After changing the SMF Manifest to drop <method_context> ... <envvar name='UMEM_DEBUG' value='default'/> ... </method_context> I pushed out the new configs via chef again. Now back to dtrace to figure out how much of a performance gain we will get and to see if its the BIG win we are hoping for.
After disabling UMEM_DEBUG, dtrace -n 'pid$target::malloc:entry {self->ts = timestamp} pid$target::malloc:return /self->ts/{this->delta = timestamp - self->ts; self->ts = 0; @["lat"] = avg(this->delta)} tick-5s {printa(@["lat"]); exit(0)}' -p 12776 produces the following output:
dtrace: description 'pid$target::malloc:entry ' matched 7 probes
CPU ID FUNCTION:NAME
13 73567 :tick-5s
lat 1596
Lets check how many more mallocs we can do a second without UMEM_DEBUG.
root@somehost:~#
root@somehost:~# dtrace -n 'pid$target::malloc:entry {@malloc = count()} tick-1s {printa(@malloc); exit(0)}' -p 28177
dtrace: description 'pid$target::malloc:entry ' matched 4 probes
CPU ID FUNCTION:NAME
17 55499 :tick-1s
malloc 11257
We jumped from 1362 mallocs to 11257 mallocs in a second.

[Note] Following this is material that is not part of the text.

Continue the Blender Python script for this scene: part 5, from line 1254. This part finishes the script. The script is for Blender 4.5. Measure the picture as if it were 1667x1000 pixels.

This means with UMEM_DEBUG enabled we were operating at 1/7th of our possible throughput. Talk about performance gain! The latency of the malloc call dropped from 2397ns to 1596ns.
Not only do we get a giant performance gain by removing this env variable we will soon get an ever bigger performance boost from Per-thread caching in libumem. This was another issue discovered by us when trying to figure out why some of our processes were faster on linux than on smartos. I hope to blog about some benchmarks before and after our upgrade to the newest smartos platform when joyent makes that available.